Tuesday 24 April 2018

Developing Relationships



When you hold a senior technical position within an organisation, whilst no skill set should trump your technical knowledge of your chosen discipline, it becomes increasingly important that your able to manage relationships with those around you.

The approach to this will vary based on the people in question, whether technical or non-technical or based on the direction of seniority.

Dealing with these issues may not be why you entered your chosen profession, but if you end up in a position where you work in complete isolation it suggests that your work has no consequences and this is also not a desirable situation to be in,

As with many skills these communication skills will be earned by trial and error with bumps along the way but mastery is none the less important.

Taking People With You

There are many aspects of software engineering that align themselves more to art than science, it is also possible for a question to have multiple correct answers.

All of this means when you engage with others in your technical community people may not see things your way immediately.

If the first presentation of your argument doesn't persuade your peers its important to take a step back. Views can often become entrenched if arguments are presented more forcibly. 

Instead it can often be more beneficial to allow others to pursue alternative solutions. This will either lead to your view point being proven correct or a genuinely better idea being demonstrated. The more often this plays out the more likely people will be persuaded to your way of thinking and understand your rationale.

There can be a difficult balancing act in this situation, on occasion when arguments relate to critical issues such as security it may be necessary to be firmer but it should always be preferred to take people with you rather than force them to agree with you.        

Not Everyone Cares About The Tech

You will often be required to engage in technical conversations with non-technical colleagues. Whilst in these situations it should be a goal to educate your colleagues in technical matters, it has to be acknowledged that this has limitations.

Issues around technical debt and architecture will always be problematic for people without a technical outlook, this means no matter how much they may want to, an understanding of the technical merit of addressing these issues may always be slightly out of reach.

Instead an alternative strategy is to focus on the consequences and make the impact of these issues more tangible.

This maybe errors reported by users, performance impacts limiting sales or completed user journeys or an increase in the cost of development of new features.

If you can't make people appreciate an issue on its technical merits present the impacts in terms of things that your colleagues will appreciate. This equates to not trying to make people understand a solution make them appreciate that there is a business related problem that needs solving.

Constantly Pragmatic

If I had to sing the virtues of any non-technical skill that a technical role should require it would be pragmatism.

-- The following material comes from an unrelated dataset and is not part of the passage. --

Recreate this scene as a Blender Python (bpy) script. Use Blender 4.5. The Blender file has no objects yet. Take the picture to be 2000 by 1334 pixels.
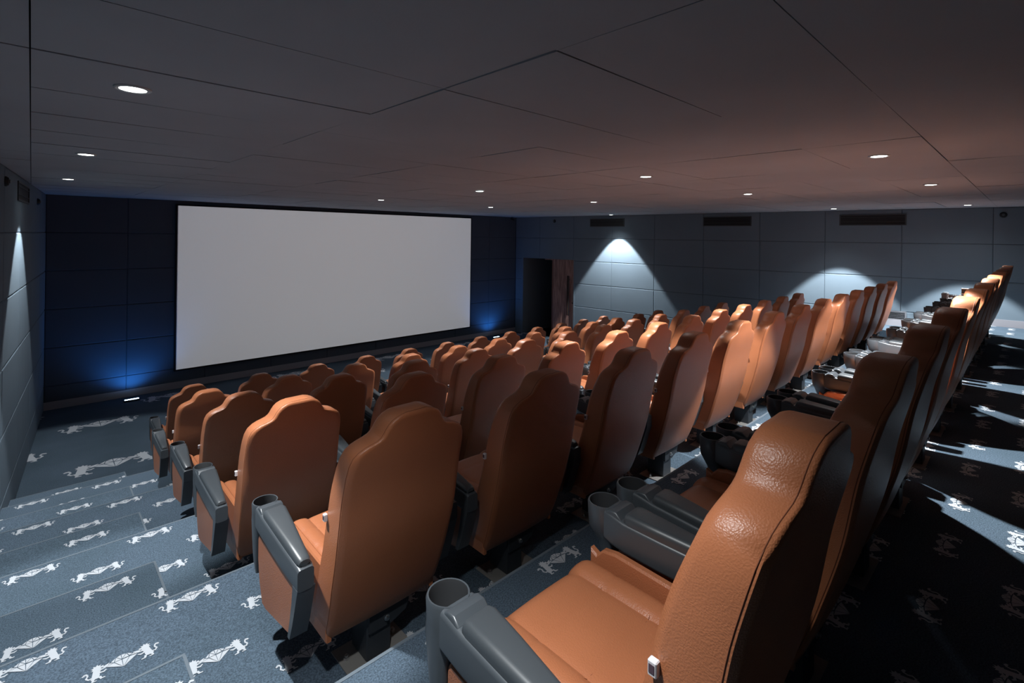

If you work in a sufficiently large organisation you will interact with many different people across many different subjects. If you resolve to win every argument or discussion this presents your progress in delivering the things you really care about will be severely curtailed.

Identify the discussions that are core to what you are trying to achieve and as a consequence those that are less important and where you can bend a little.

These two lists are likely to vary over time, some discussions will need immediate resolution and some may represent more long time thinking where you have more time to persuade people of the merits of your approach.

You may find that issues that are lower down the priority order for you are higher for others and being prepared to bend with others views may be reciprocated when attention turns to something you feel is key.

This may not always be easy but learn to understand problems that do have multiple workable solutions even if your preference would have been to go in another direction and save you energy and credit for the situations where you feel only one solution is the right solution.

As you interact with others as part of your role it isn't enough to only have technical skills, you also have to have an understanding of human nature and how others will interact with you and with your wider team.

This will be frustrating and possibly time consuming but is an unavoidable consequence of people being people. Remember that others maybe thinking along very similar lines when it comes to their interactions with you, recognise your own biases and tendencies to be illogical.

On nearly every occasion everybody involved in a discussion will be aiming for the same outcome only the means to achieve it is a cause of disagreement, understand that this is often a journey and help people to arrive at the same destination as you even they take a different route.